Os grandes investidores, claro, sabem o que está em jogo. Quem resolveu ficar fora da onda de compras está perdendo dinheiro. O gestor Luis Stulhberger, um dos mais bem-sucedidos do país, tem menos de 5% do patrimônio de seu principal fundo, o Verde, investido em ações brasileiras — e perdeu, de janeiro a junho, 2% com suas aplicações. Para Stulhberger, a atual euforia eleitoral vai acabar mal.

Quem aposta em mudanças está correndo um risco enorme, já que qualquer nova pesquisa, ou decisão do governo, pode derrubar as ações.

No fim de junho, as ações da Petrobras caíram 5,5% em apenas dois dias, quando a companhia, altamente endividada, anunciou que gastaria mais 15 bilhões de reais para explorar novas reservas do pré-sal — e que parte do dinheiro seria paga antecipadamente ao governo.

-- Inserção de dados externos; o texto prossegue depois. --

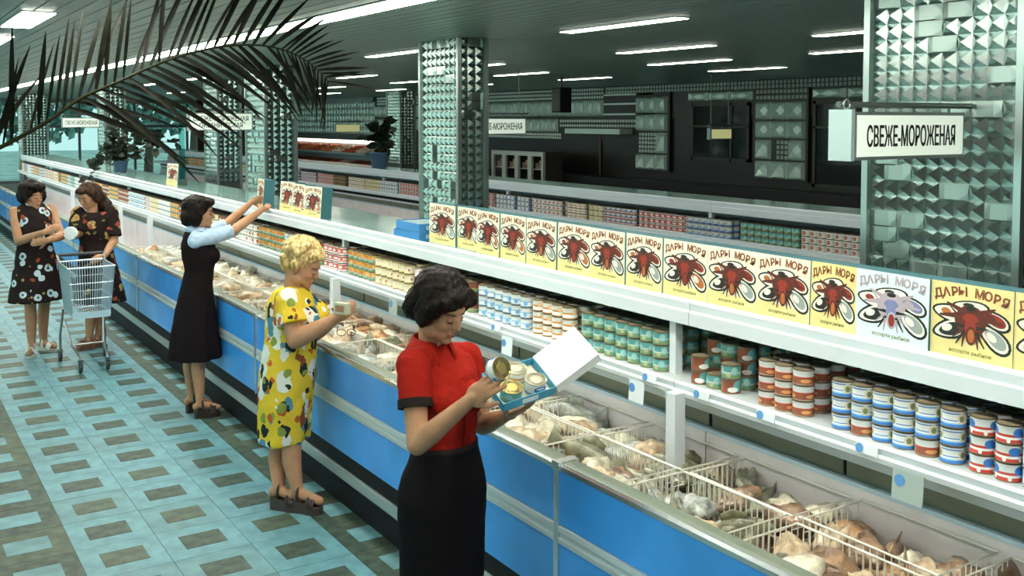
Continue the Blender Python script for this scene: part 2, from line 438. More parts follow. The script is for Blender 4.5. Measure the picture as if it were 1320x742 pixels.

A maioria dos analistas viu ingerência do Planalto na decisão. O investidor Warren Buffett, quarto homem mais rico do mundo, já disse que os especuladores se comportam como a Cinderela.

“Eles sabem que não podem ficar demais na festa, ou o encanto acaba. Ao mesmo tempo, não querem perder um minuto de diversão. Então, planejam sair alguns segundos antes da meia-noite. O problema é que estão num salão onde os relógios não têm ponteiros.”

Quem está “comprado” na Bovespa pode ganhar mais dinheiro se o relativo otimismo com o Brasil continuar. Mas, caso o humor mude, o desafio será tentar não ser o último a sair da festa.